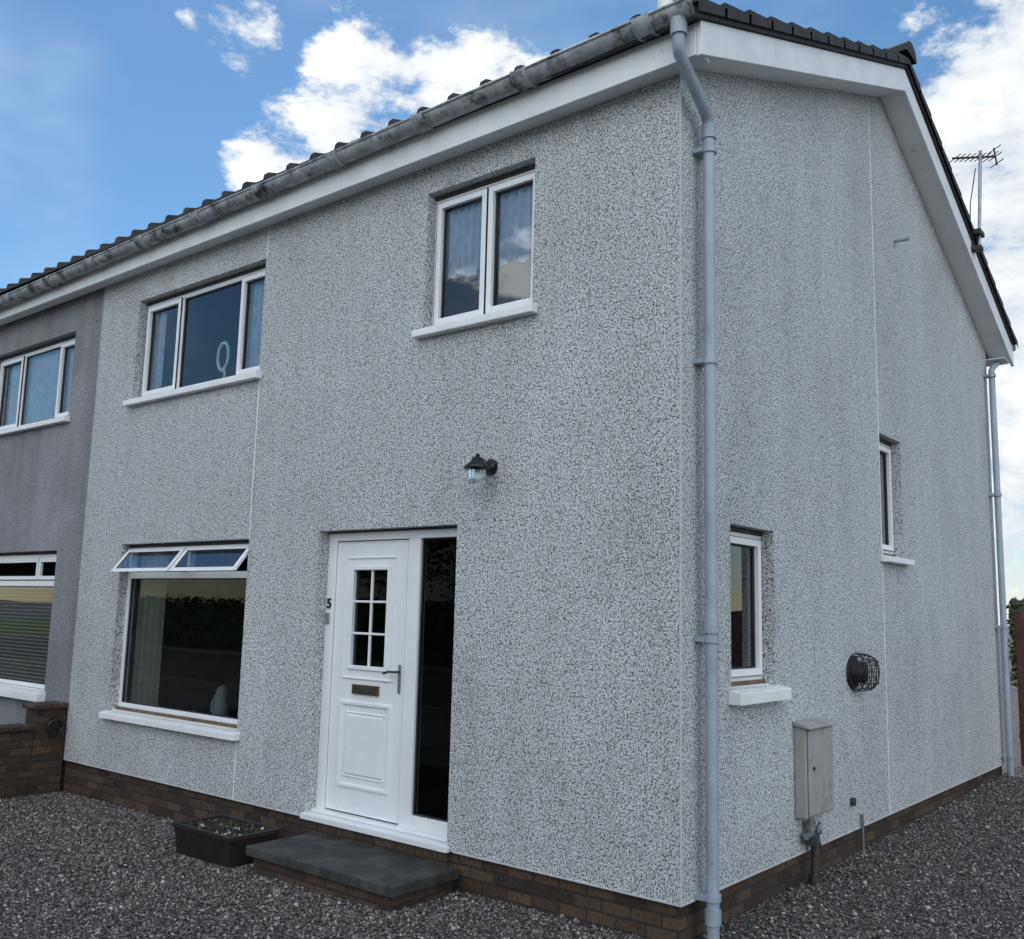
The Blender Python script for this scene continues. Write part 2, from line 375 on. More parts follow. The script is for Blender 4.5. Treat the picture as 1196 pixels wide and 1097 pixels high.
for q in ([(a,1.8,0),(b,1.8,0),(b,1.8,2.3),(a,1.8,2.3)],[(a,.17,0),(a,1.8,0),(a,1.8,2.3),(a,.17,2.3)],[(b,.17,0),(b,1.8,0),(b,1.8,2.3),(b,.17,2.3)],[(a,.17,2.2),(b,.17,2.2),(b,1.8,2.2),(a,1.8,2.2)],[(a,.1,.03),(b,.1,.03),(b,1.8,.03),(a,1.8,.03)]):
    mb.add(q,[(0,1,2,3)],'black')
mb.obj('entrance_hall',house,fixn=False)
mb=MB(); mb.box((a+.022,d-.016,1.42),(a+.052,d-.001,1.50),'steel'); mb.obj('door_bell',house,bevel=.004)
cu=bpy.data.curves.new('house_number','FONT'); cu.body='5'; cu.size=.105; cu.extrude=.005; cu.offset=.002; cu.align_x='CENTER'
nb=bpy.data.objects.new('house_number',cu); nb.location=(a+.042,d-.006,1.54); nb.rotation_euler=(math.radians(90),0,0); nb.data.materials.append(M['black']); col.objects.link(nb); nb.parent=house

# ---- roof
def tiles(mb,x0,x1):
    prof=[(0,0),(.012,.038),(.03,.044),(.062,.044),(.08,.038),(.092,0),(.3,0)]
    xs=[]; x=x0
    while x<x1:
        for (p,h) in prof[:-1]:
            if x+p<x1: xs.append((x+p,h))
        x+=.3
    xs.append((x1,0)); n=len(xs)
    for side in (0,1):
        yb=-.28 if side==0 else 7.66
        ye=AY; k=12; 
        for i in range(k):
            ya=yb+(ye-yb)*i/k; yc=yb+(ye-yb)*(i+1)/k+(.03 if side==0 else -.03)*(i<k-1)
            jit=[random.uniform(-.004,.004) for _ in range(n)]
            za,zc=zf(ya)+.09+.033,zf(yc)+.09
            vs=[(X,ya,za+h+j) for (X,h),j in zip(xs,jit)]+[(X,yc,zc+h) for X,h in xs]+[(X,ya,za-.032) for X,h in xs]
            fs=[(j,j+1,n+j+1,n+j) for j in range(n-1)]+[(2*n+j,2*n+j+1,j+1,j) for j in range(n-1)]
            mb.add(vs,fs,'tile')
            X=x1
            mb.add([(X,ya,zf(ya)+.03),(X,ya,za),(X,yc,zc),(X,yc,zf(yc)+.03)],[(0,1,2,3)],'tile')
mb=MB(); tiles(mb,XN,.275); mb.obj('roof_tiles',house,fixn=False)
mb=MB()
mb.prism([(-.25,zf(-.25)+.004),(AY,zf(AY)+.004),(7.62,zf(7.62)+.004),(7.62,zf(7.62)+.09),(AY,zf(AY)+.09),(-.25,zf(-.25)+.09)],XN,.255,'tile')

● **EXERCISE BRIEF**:
Return all of the data exactly as written, and drop the pictures.

● **RESPONSE TO THE TASK**:
The Blender Python script for this scene continues. Write part 2, from line 375 on. More parts follow. The script is for Blender 4.5. Treat the picture as 1196 pixels wide and 1097 pixels high.
for q in ([(a,1.8,0),(b,1.8,0),(b,1.8,2.3),(a,1.8,2.3)],[(a,.17,0),(a,1.8,0),(a,1.8,2.3),(a,.17,2.3)],[(b,.17,0),(b,1.8,0),(b,1.8,2.3),(b,.17,2.3)],[(a,.17,2.2),(b,.17,2.2),(b,1.8,2.2),(a,1.8,2.2)],[(a,.1,.03),(b,.1,.03),(b,1.8,.03),(a,1.8,.03)]):
    mb.add(q,[(0,1,2,3)],'black')
mb.obj('entrance_hall',house,fixn=False)
mb=MB(); mb.box((a+.022,d-.016,1.42),(a+.052,d-.001,1.50),'steel'); mb.obj('door_bell',house,bevel=.004)
cu=bpy.data.curves.new('house_number','FONT'); cu.body='5'; cu.size=.105; cu.extrude=.005; cu.offset=.002; cu.align_x='CENTER'
nb=bpy.data.objects.new('house_number',cu); nb.location=(a+.042,d-.006,1.54); nb.rotation_euler=(math.radians(90),0,0); nb.data.materials.append(M['black']); col.objects.link(nb); nb.parent=house

# ---- roof
def tiles(mb,x0,x1):
    prof=[(0,0),(.012,.038),(.03,.044),(.062,.044),(.08,.038),(.092,0),(.3,0)]
    xs=[]; x=x0
    while x<x1:
        for (p,h) in prof[:-1]:
            if x+p<x1: xs.append((x+p,h))
        x+=.3
    xs.append((x1,0)); n=len(xs)
    for side in (0,1):
        yb=-.28 if side==0 else 7.66
        ye=AY; k=12; 
        for i in range(k):
            ya=yb+(ye-yb)*i/k; yc=yb+(ye-yb)*(i+1)/k+(.03 if side==0 else -.03)*(i<k-1)
            jit=[random.uniform(-.004,.004) for _ in range(n)]
            za,zc=zf(ya)+.09+.033,zf(yc)+.09
            vs=[(X,ya,za+h+j) for (X,h),j in zip(xs,jit)]+[(X,yc,zc+h) for X,h in xs]+[(X,ya,za-.032) for X,h in xs]
            fs=[(j,j+1,n+j+1,n+j) for j in range(n-1)]+[(2*n+j,2*n+j+1,j+1,j) for j in range(n-1)]
            mb.add(vs,fs,'tile')
            X=x1
            mb.add([(X,ya,zf(ya)+.03),(X,ya,za),(X,yc,zc),(X,yc,zf(yc)+.03)],[(0,1,2,3)],'tile')
mb=MB(); tiles(mb,XN,.275); mb.obj('roof_tiles',house,fixn=False)
mb=MB()
mb.prism([(-.25,zf(-.25)+.004),(AY,zf(AY)+.004),(7.62,zf(7.62)+.004),(7.62,zf(7.62)+.09),(AY,zf(AY)+.09),(-.25,zf(-.25)+.09)],XN,.255,'tile')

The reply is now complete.